#### Data for this exercise ####
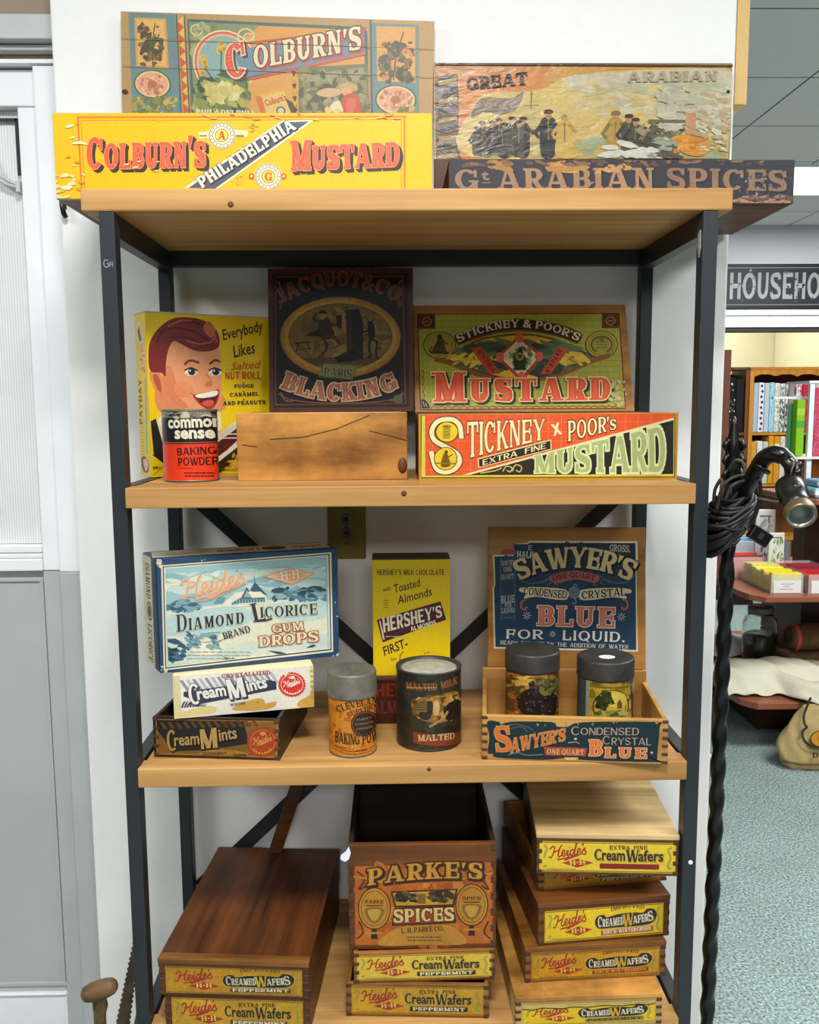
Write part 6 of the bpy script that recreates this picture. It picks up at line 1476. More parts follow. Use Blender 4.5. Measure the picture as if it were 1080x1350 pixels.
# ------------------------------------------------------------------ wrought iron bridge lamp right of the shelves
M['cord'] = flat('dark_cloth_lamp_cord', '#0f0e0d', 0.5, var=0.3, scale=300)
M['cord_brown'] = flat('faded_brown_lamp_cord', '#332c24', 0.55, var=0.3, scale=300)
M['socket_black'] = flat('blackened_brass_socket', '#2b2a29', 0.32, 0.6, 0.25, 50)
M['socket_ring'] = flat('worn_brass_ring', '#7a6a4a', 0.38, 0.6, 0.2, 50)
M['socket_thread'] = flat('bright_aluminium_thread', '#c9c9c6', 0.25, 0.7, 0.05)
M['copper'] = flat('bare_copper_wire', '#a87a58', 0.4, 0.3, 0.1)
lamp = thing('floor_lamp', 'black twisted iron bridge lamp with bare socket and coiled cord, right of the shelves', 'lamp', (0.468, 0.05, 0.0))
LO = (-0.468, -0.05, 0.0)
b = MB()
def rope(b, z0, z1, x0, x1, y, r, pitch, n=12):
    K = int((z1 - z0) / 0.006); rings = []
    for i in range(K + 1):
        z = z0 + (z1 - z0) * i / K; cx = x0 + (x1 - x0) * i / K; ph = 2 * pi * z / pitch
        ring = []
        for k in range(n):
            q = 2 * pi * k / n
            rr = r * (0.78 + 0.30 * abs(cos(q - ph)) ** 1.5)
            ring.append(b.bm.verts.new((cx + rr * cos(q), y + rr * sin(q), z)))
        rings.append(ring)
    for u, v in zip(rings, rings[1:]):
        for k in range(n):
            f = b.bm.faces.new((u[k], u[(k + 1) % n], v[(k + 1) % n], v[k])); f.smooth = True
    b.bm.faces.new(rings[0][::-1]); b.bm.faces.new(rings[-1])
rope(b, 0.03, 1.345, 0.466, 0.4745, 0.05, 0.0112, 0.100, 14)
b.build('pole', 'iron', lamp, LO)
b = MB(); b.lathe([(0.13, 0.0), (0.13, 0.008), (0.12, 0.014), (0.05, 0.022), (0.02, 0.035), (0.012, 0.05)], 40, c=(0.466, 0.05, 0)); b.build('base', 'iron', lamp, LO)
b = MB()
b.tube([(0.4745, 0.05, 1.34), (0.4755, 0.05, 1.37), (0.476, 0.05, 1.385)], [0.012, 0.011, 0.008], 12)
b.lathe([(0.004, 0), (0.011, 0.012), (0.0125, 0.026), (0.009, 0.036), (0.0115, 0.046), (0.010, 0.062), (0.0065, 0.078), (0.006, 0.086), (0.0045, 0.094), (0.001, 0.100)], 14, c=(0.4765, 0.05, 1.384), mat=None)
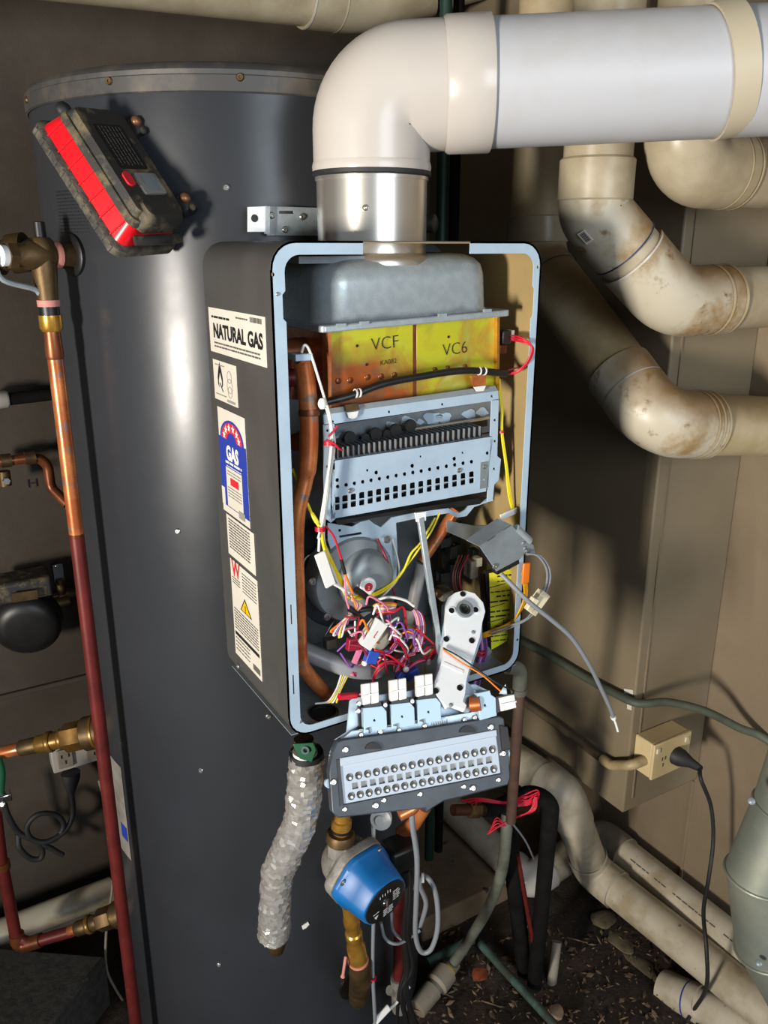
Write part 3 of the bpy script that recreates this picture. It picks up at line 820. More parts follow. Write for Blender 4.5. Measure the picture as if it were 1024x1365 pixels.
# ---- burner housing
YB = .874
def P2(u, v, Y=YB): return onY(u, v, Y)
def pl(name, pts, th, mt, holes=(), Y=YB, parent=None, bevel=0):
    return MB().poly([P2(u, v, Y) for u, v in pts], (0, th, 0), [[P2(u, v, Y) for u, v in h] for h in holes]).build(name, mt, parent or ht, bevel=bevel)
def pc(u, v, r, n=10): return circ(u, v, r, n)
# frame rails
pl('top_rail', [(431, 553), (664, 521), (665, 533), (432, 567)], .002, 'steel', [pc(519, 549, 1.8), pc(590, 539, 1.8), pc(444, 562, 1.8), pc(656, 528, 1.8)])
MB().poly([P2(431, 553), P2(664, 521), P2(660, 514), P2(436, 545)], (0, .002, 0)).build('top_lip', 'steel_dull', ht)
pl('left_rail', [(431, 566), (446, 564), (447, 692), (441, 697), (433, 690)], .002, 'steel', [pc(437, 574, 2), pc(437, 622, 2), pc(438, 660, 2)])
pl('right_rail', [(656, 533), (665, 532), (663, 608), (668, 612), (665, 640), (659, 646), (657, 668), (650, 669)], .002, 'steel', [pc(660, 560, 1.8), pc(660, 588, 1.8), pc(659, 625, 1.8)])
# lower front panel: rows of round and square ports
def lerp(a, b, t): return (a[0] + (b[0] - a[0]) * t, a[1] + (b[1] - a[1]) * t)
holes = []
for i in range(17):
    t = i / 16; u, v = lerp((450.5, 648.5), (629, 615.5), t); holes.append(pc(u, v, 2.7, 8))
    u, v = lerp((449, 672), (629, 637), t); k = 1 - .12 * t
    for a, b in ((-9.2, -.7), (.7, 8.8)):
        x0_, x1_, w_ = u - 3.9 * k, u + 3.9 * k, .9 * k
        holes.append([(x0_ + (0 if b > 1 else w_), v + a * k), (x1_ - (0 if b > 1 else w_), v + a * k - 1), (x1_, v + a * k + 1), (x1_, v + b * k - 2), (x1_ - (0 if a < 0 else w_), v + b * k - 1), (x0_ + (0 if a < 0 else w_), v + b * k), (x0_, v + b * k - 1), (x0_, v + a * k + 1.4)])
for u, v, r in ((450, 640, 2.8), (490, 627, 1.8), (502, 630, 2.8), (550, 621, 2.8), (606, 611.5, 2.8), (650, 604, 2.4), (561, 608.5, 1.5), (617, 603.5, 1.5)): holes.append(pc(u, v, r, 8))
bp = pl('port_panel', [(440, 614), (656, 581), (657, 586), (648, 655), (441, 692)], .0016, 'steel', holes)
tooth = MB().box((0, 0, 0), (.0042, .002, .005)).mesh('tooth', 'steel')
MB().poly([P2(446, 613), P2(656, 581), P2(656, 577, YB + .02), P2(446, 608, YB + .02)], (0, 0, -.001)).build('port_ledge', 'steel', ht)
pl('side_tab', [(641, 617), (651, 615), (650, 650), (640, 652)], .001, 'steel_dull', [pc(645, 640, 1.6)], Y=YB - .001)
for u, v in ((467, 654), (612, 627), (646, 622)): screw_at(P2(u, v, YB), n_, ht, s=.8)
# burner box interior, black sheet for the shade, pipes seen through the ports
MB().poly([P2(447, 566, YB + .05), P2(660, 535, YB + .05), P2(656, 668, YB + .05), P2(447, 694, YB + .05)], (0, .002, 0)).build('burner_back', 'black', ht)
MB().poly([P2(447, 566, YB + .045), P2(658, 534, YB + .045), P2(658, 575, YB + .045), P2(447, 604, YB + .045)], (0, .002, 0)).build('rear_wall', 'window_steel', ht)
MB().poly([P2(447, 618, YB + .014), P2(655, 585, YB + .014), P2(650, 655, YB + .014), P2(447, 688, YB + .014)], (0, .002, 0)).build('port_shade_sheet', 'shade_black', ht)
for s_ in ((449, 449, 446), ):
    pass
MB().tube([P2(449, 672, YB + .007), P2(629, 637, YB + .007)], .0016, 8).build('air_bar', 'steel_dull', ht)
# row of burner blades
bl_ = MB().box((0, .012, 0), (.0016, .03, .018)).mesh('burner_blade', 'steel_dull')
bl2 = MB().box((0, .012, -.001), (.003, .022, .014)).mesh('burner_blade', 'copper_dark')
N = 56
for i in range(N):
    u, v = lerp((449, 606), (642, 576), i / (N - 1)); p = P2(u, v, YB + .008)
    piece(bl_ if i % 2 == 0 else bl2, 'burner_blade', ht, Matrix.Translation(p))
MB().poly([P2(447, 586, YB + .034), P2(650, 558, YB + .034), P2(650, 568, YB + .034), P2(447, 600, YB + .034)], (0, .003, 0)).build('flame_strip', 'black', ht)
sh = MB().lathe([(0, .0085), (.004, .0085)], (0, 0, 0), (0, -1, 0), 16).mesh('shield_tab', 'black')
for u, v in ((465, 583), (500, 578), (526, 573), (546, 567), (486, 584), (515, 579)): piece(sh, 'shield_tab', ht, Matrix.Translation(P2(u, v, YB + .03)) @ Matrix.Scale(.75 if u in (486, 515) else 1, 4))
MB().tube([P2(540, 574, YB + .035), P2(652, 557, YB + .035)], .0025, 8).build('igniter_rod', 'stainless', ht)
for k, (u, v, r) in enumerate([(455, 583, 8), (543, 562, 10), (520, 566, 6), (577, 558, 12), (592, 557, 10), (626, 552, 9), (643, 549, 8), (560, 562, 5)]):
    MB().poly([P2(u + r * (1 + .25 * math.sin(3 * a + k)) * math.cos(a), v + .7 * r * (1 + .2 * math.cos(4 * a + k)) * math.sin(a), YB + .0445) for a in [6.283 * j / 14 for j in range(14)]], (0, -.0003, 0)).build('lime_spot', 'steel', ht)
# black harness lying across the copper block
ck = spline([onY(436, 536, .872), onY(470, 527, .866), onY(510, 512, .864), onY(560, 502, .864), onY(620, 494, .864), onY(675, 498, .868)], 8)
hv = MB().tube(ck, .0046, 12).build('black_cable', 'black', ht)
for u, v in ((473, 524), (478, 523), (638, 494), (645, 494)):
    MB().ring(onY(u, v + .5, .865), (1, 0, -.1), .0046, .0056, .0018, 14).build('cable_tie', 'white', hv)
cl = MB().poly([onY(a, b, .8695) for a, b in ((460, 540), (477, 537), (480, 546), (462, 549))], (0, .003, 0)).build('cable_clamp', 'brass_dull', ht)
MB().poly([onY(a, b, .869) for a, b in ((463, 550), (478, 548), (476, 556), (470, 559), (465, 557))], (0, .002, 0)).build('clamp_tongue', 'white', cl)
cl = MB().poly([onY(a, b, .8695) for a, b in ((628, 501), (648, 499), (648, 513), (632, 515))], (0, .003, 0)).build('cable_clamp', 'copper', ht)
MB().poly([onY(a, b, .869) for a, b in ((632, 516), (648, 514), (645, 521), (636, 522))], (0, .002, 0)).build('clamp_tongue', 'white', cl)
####
Reproduce every line of the listing above in which the string "that" appears.

Full answer
Write part 6 of the bpy script that recreates this picture. It picks up at line 1476. More parts follow. Use Blender 4.5. Measure the picture as if it were 1080x1350 pixels.
Write part 3 of the bpy script that recreates this picture. It picks up at line 820. More parts follow. Write for Blender 4.5. Measure the picture as if it were 1024x1365 pixels.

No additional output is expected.